Poor writing definitely makes it harder, and it turns out that the vast majority of people are poor writers, mainly because they don't practice. You might not have experienced high-quality business writing because it's so rare.

Powerpoint does have its uses; I've written and delivered lots of talks using powerpoint. But informing an audience about to make a high-stakes decision is not among them.

3 comments

About a year ago, I decided to start writing about my home hobby projects on a blog. It's a nice plus when others read it (but I have no idea because there are no trackers) but the two biggest advantages are:

1. I'm now much more inclined to finish a project.

2. Writing about it forces me to truly understand the subject. There have been many times where things became clear only because I had to explain it to myself in words.

And you're right: the more I do it, the easier it becomes.

It's very satisfying.

I wrote about this a few years ago.

http://www.mooreds.com/wordpress/archives/2188

I find blogging to be immensely helpful in crystalizing my thoughts as well as giving back.

Yay Amazon/Snap reunion!

I think the mix up between enlightenment/information vs decision making is the key here. You see presentations at Re:Invent all the time, because they are the former.

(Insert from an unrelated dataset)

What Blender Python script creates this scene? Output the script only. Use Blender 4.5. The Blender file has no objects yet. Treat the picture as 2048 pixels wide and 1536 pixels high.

Leadership decision making definitely requires the nuance a standalone document can provide. Amazon takes it a step ahead by imposing a condense requirement: now you need to write well too.

RE other comments about fluffing / buzzwords, you probably are highly misjudging the level of intelligence of this particular audience. IOW I would love to try and see someone try to push such a doc with Jeff et al :)

My interest is piqued. Can you point us to some examples of high quality business writing?
Jeff's letters to shareholders are pretty good. Here's a recent one: https://www.sec.gov/Archives/edgar/data/1018724/000119312518...

Because of its audience and goals it's necessarily less technical and more essay-like than a typical s-team memo. For obvious reasons, I can't link to any of those.

An example that's close and is in the public domain is Jacobsen's TCP slow start paper: https://ee.lbl.gov/papers/congavoid.pdf. He's advocating a specific change in the TCP protocol and marshalls evidence beautifully to make his argument.

There's a lot of padding and ambling in that memo. For example the entire first paragraph would have been more parsable as a list of achievements. And then there is this:

"may be because customers have such easy access to more information than ever before – in only a few seconds and with a couple taps on their phones, customers can read reviews, compare prices from multiple retailers, see whether something’s in stock, find out how fast it will ship or be available for pick-up, and more."

Everything after the clause "... then ever before" is superfluous. Shareholders know what sort of information customers can obtain, and how. He implies that with the weak "and more" at the end. But too late, he has already wasted the reader's time.

I'm not particularly impressed by that writing style, it reminds me of 16 year olds trying to impress me with their verbose history essays.

The idea of business writing is to COMMUNICATE. If the reader reads an entire paragraph and hasn't learned anything new then the author has failed. If the reader needs to use a highlighter to pick-out pertinent information from a sea of words, the author has failed.